Iron Briek was tough as teak and as unpretentiously and heartily Flemish as a bottle of brown ale and a bowl of stoemp. Despite being one of the greatest riders of his generation, Schotte remained down to earth and humble, happy to return home from a racing triumph and go straight out to snag turnips in the fields. When the council in his home village of Kanegem asked his permission to erect a statue in his honour, he agreed on two conditions: that it was no bigger than life-size and it wasn’t placed on a pedestal.
This homeliness and modesty are key elements of the true Flemish bike racing hero. Immediately three-times Ronde winner, Johan Museeuw retired from racing for the Italian GB Mapei team he abandoned his villa near Siena and moved back to his hometown of Gistel. When asked about the reasons for that decision he looked baffled: who would live in Tuscany if West Flanders was an option? Italian, French and Spanish who win big races celebrate with their entourages in chic restaurants. When Edwig Van Hooydonck won his first Ronde van Vlaanderen in 1989 he took his Mum and Dad to the local frituur for a big plate of sausage and chips.
Family is the core of Flemish racing. You see the parents and grandparents of the cyclists sitting by the roadsides at every race, flags celebrating their kin flapping from the flagpoles of camper vans or emblazoned on stickers across the back windows of Skoda Octavias. They plaster cuts, massage tired legs, hug the defeated and remind the winners that they still have a lot to learn.
As a youngster, Museeuw trained by following his father who rode ahead of him on a moped (it’s on display in the little Museeuw cycling museum in Gistel).

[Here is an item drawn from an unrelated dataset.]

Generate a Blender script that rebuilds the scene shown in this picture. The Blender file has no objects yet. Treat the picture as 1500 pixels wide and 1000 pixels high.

When Schotte won the world road race championship in the Netherlands in 1948, he endeared himself to the nation by seizing the microphone from the radio interviewer and shouting “Mother, mother, can you hear me? I have won and I have become world champion!” He was 28-years-old at the time.
Schotte’s earliest memory from childhood was watching the Ronde pass through his village on the Sunday he attended his first mass. He died on the morning of the race in 2004. “Cycling is religion,” Iron Briek said. In Flanders, it surely is.